6. Lady Snowblood (1973)

Lady Snowblood è un dramma d’epoca (“Jidaigeki”) e un film del genere Samurai (“Chanbara”) di produzione giapponese diretto da Toshiya Fujita, che ha diretto anche il sequel Lady Snowblood 2: Love Song of Vengeance, e interpretato dall’attrice e cantante Meiko Kaji (Doppio suicidio a Sonezaki, Blind Woman’s Curse e serie tv Samurai senza padrone). Basato sulla serie manga omonima di Kazuo Koike e Kazuo Kamimura, il film racconta la storia di Yuki (Kaji), una donna che cerca vendetta su tre delle persone che hanno violentato sua madre e ucciso il suo fratellastro.

Lady Snowblood oltre ad essere un capolavoro del cinema di genere, come è noto è stato anche una delle principali fonti di ispirazione per il film Kill Bill di Quentin Tarantino e per il suo personaggio principale, La Sposa di Uma Thurman. La pellicola è anche indicata come uno dei capisaldi del filone “revenge” nella sua digressione al femminile e non solo.

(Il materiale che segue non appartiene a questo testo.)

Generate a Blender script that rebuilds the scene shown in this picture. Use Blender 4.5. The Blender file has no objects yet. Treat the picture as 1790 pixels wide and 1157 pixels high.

  • Il regista Tarantino ha utilizzato dopo la scena del duello tra la Sposa e O-Ren il brano “Shura no hana”, tema musicale di Lady Snowblood, cantata da Meiko Kaji e tradotta con il titolo internazionale “Flowers of Carnage”. L’interesse suscitato dal film di Tarantino ha creato un rinnovato interesse per la musica di Meiko Kaji e l’ha ispirata a registrare e pubblicare nuove canzoni per la prima volta in quasi 30 anni.
  • Dal manga Lady Snowblood è stato tratto anche Princess Blade, diretto nel 2001 da Shinsuke Sato.

7. The Nightingale (2018)

The Nightingale è un thriller psicologico a sfondo storico di produzione australiana scritto e diretto da Jennifer Kent, regista di uno dei nuovi cult horror degli anni 2000, il memorabile Babadook. “The Nightingale”, interpretato da una meravigliosa e intensa Aisling Franciosi, è ambientato nel 1825 nella Terra di Van Diemen, e segue una giovane galeotta irlandese (Franciosi) che cerca vendetta contro i membri delle forze coloniali della Tasmania che l’hanno violentata in gruppo e hanno ucciso sia suo marito che sua figlia neonata. Nel suo struggente e brutale percorso di vendetta viene aiutata da un cacciatore aborigeno della Tasmania (Baykali Ganambarr), che cerca vendetta per la Guerra Nera degli occupanti britannici contro il suo popolo.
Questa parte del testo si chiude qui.